* Begin Entries supplied *

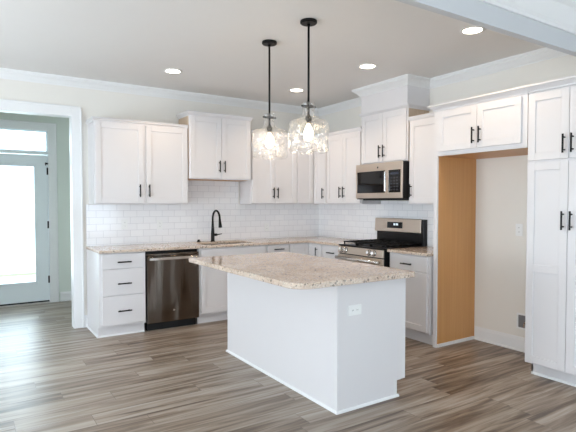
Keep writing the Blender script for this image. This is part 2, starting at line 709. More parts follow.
# entry hall
FY = 1.74
struct(MB().box(-5.43, -5.3, 0.13, FY, 0, CEIL).build('wall_entry_left', 'entry_wall'))
struct(MB().box(-2.9, -2.77, 0.13, FY, 0, CEIL).build('wall_entry_right', 'entry_wall'))
DL, DR, DT = -4.35, -3.405, 2.425
w = MB()
w.box(-5.43, DL, FY, FY + 0.14, 0, CEIL).box(DR, -2.77, FY, FY + 0.14, 0, CEIL).box(DL, DR, FY, FY + 0.14, DT, CEIL)
struct(w.build('wall_entry_back', 'entry_wall'))

# crown moulding round the kitchen, wrapping the chase over the microwave
CP = [(0, CEIL), (0, 2.686), (0.008, 2.686), (0.012, 2.698), (0.022, 2.703), (0.036, 2.722), (0.055, 2.738), (0.066, 2.744), (0.07, 2.757), (0.082, 2.76), (0.082, CEIL)]
CHX, CH0, CH1 = -0.352, -1.335, -2.085
struct(MB().sweep([(RX0, 0), (0, 0), (0, CH0), (CHX, CH0), (CHX, CH1), (0, CH1), (0, -4.02)], CP).build('trim_3', 'trim'))
struct(MB().box(CHX, 0, CH1, CH0, 2.462, CEIL).build('trim_4', 'cab'))
# baseboards
BP = [(0, 0), (0, 0.135), (0.006, 0.135), (0.009, 0.125), (0.011, 0.112), (0.013, 0.108), (0.014, 0.02), (0.022, 0.012), (0.022, 0)]
struct(MB().sweep([(-3.298, 0), (-3.249, 0)], BP).build('baseboard_back', 'trim'))
struct(MB().sweep([(0, -2.715), (0, -3.609)], BP).build('baseboard_right', 'trim'))
struct(MB().sweep([(-3.292, FY), (-2.9, FY)], BP).build('baseboard_entry', 'trim'))
struct(MB().sweep([(RX0, 0), (OPL - 0.108, 0)], BP).build('baseboard_back_left', 'trim'))


def casing(x0, x1, zt, yf, wd, head):
    """flat casing with a back band round an opening, on the -y side of plane yf"""
    c = MB()
    for a, b in ((x1, x1 + wd), (x0 - wd, x0)):
        c.box(a, b, yf - 0.017, yf, 0, zt + head)
    c.box(x0, x1, yf - 0.017, yf, zt, zt + head)
    c.box(x1 + wd - 0.018, x1 + wd, yf - 0.026, yf - 0.017, 0, zt + head)
    c.box(x0 - wd, x0 - wd + 0.018, yf - 0.026, yf - 0.017, 0, zt + head)
    c.box(x0 - wd + 0.018, x1 + wd - 0.018, yf - 0.026, yf - 0.017, zt + head - 0.018, zt + head)
    return c


struct(casing(OPL, OPR, OPT, 0, 0.107, 0.112).build('trim_5', 'trim', bevel=0.003))
j = MB().box(OPR, OPR + 0.02, -0.002, 0.132, 0, OPT + 0.02).box(OPL - 0.02, OPL, -0.002, 0.132, 0, OPT + 0.02).box(OPL, OPR, -0.002, 0.132, OPT, OPT + 0.02)
struct(j.build('trim_6', 'trim'))
struct(casing(DL + 0.02, DR - 0.02, DT - 0.015, FY, 0.112, 0.112).build('trim_7', 'trim', bevel=0.003))

# front door: glazed leaf, frame, hinges
d1 = thing('door_1', 'pale glazed front door in the entry hall', 'door', (0, FY, 0))
d1['kind'] = 'structure'
f = MB().box(DR - 0.021, DR, -0.002, 0.14, 0, DT).box(DL, DL + 0.021, -0.002, 0.14, 0, DT).box(DL, DR, -0.002, 0.14, DT - 0.021, DT)
f.box(DL + 0.02, DR - 0.02, -0.002, 0.14, 2.079, 2.118).build('door_frame', 'doorpaint', d1, bevel=0.003)
lx0, lx1, ly0, ly1 = DL + 0.024, DR - 0.025, 0.012, 0.056
gx0, gx1, gz0, gz1 = lx0 + 0.168, lx1 - 0.168, 0.307, 1.912
lf = MB().box(lx0, gx0, ly0, ly1, 0.016, 2.072).box(gx1, lx1, ly0, ly1, 0.016, 2.072)
lf.box(gx0, gx1, ly0, ly1, 0.016, gz0).box(gx0, gx1, ly0, ly1, gz1, 2.072)
lf.build('door_leaf', 'doorpaint', d1)
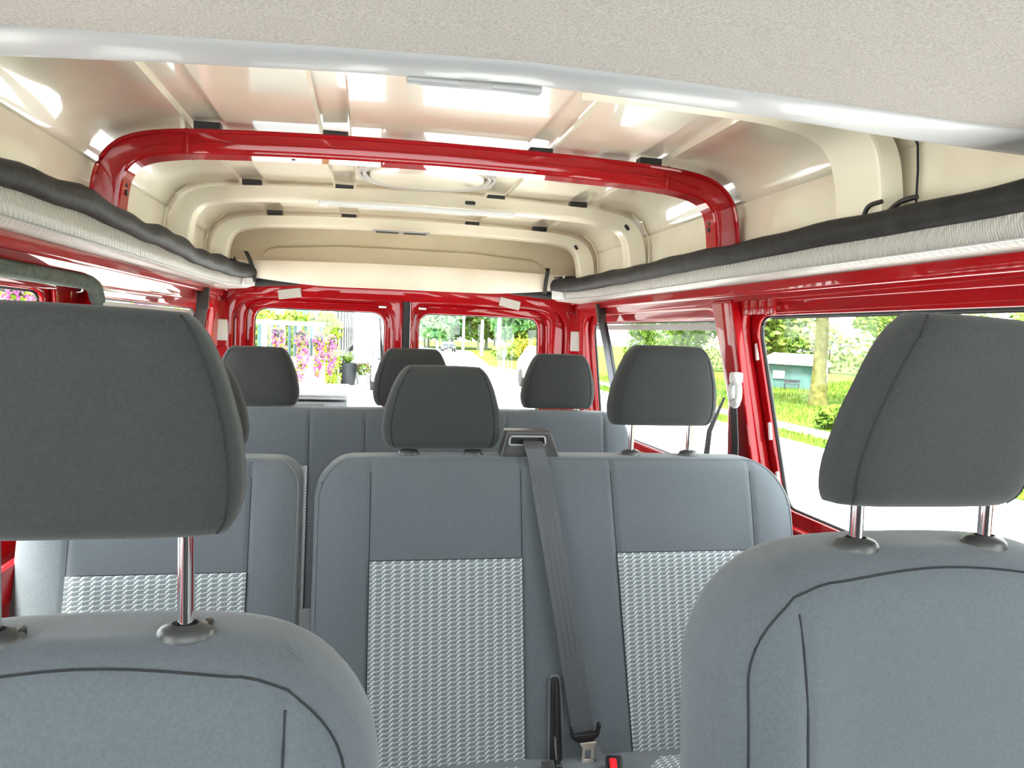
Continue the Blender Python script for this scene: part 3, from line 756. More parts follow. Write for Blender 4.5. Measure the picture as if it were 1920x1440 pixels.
# ---- double bench, second row
e = empty('double_seat', (0.295, 1.76, 0), 'grey double bench seat with zigzag patterned back panels and centre belt', 'seat')
X0 = 0.295
def lx(v_): return v_ - X0
p = Pad(lx(-0.282), lx(0.872), 0.30, 0.982, 0.055, 0.0, 0.25, 0.085, 0.125, 0.03, n=9.0, rb=0.03, crown=0.004,
        seams=(lx(-0.158), lambda z: lx(0.183) + 0.0 * z, lambda z: lx(0.398 + 0.05 * (0.985 - z)), lx(0.757)),
        bumps=((lx(-0.22), 0.012, 0.05), (lx(0.81), 0.012, 0.05), (lx(0.29), 0.006, 0.09)), lrv=1.1)
bb = add('backrest', p.mesh('backrest', 150, 34), M_fabric, e)
add('fabric_panel', p.patch('fabric_panel', lx(-0.157), lx(0.182), 0.335, 0.765, nx=20), M_weave, bb)
add('fabric_panel', p.patch('fabric_panel', lambda z: lx(0.3985 + 0.05 * (0.985 - z)), lx(0.756), 0.335, 0.772, nx=20), M_weave, bb)
for f_ in (lambda z: lx(-0.158), lambda z: lx(0.183), lambda z: lx(0.398 + 0.05 * (0.985 - z)), lambda z: lx(0.757)):
    seamtube('seam', p.seam_path([(f_(z), z) for z in [0.34 + (0.972 - 0.34) * i / 30 for i in range(31)]], 0.0), bb)
for (a, b, z) in ((-0.158, 0.183, 0.766), (0.409, 0.757, 0.773)):
    seamtube('seam', p.seam_path([(lx(a + (b - a) * i / 20), z) for i in range(21)], 0.0005), bb)
# piping round the front edge
pts = []
for i in range(30):
    z = 0.36 + (0.978 - 0.36) * (1 - (1 - i / 29) ** 2) ; xl, xr = p.xb(z); pts.append((xl + 0.010, z))
for i in range(1, 40): pts.append((pts[29][0] + (lx(0.872) - 0.13 - pts[29][0]) * i / 40, 0.978))
for i in range(30):
    z = 0.978 - (0.978 - 0.36) * ((i / 29) ** 2); xl, xr = p.xb(z); pts.append((xr - 0.010, z))
seamtube('piping', p.seam_path(pts, 0.0005), bb, 0.0022, M_piping)
headrest(e, lx(0.003), 0.0, 1.0, 1.190, 0.139, 0.052, None, 0.986, guides=True)
headrest(e, lx(0.543), 0.0, 1.060, 1.253, 0.139, 0.052, None, 0.986, guides=True)
cushion(e, lx(-0.28), lx(0.87), -0.70, -0.17, 0.22, 0.352, [(lx(-0.157), lx(0.182)), (lx(0.43), lx(0.757))])
base(e, lx(-0.2), lx(0.8), -0.6, 0.05, 0.27)
# belt outlet on the top edge
g = rpoly([(lx(0.138), 0.975), (lx(0.283), 0.975), (lx(0.258), 1.046), (lx(0.152), 1.046)], [0, 0, 0.008, 0.008], 4)
hs = rpoly([(lx(0.158), 1.013), (lx(0.245), 1.013), (lx(0.243), 1.033), (lx(0.160), 1.033)], 0.006, 4)
add('belt_outlet', sheet([g, hs], 0.05, 0.003, lambda a, b, c: (a, -0.035 + c, b), 'belt_outlet'), M_darkplastic, e)
box('outlet_slot', lx(0.156), lx(0.247), -0.02, 0.0, 1.011, 1.035, M_blackplastic, e, 0.002, 1)
tube('outlet_rim', [(q[0], -0.0365, q[1]) for q in hs], 0.0022, M_greyplastic, e, n=6, closed=True)
# lever recess in the lower back
sx_ = lx(0.250)
rec = rpoly([(-0.016, 0.33), (0.016, 0.33), (0.013, 0.52), (-0.011, 0.52)], [0, 0, 0.012, 0.012], 6)
add('lever_recess', sheet([rec], 0.004, 0.0005, lambda a, b, c: (sx_ + a, p.front(sx_ + a, b) - 0.003 + c, b), 'recess'), M_rubber, e)
tube('recess_rim', [(sx_ + a, p.front(sx_ + a, b) - 0.004, b) for a, b in rec], 0.0028, M_fabric, e, n=6, closed=True)
tube('lever', [(sx_ + 0.003, p.front(sx_, z) - 0.008, z) for z in (0.508, 0.46, 0.41, 0.37, 0.335)], [0.004, 0.006, 0.0065, 0.008, 0.009], M_blackplastic, e, n=10)
tube('lever_pin', [(sx_ - 0.004, p.front(sx_, 0.4) - 0.016, 0.405), (sx_ - 0.001, p.front(sx_, 0.34) - 0.02, 0.335)], 0.0022, M_chrome, e, n=8)
# belt webbing, its own thing, lying over the backrest
bt = empty('seat_belt', (0.295, 1.76, 0), 'grey seat belt running down the middle of the double bench', 'seat belt')
def bc(z): return lx(0.2165 + (1.02 - z) * 0.155)
path = [(lx(0.205), -0.012, 1.024), (lx(0.213), -0.040, 1.022), (lx(0.214), -0.058, 1.008)]
zz = 0.985
while zz > 0.40:
    path.append((bc(zz), p.front(bc(zz), min(zz, 0.965)) - 0.006 - 0.012 * sin(pi * min(1, (0.985 - zz) / 0.6)), zz)); zz -= 0.02
wid = []
for i, q in enumerate(path): wid.append((0.050 if i > 5 else 0.047, 0, 0.010 if i > 3 else 0.0))
ribbon('webbing', path, wid, 0.0016, (0.05, -1, 0.05), M_belt, bt)
for k in (-0.012, 0.0, 0.012):
    tube('stripe', [(q[0] + k, q[1] - 0.0012, q[2] + k * 0.2) for q in path[6:26]], 0.0004, M_belt, bt, n=4)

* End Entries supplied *

— Goal —
Say how many lines in the records above hold "More", and give no other text.

— Final answer —
2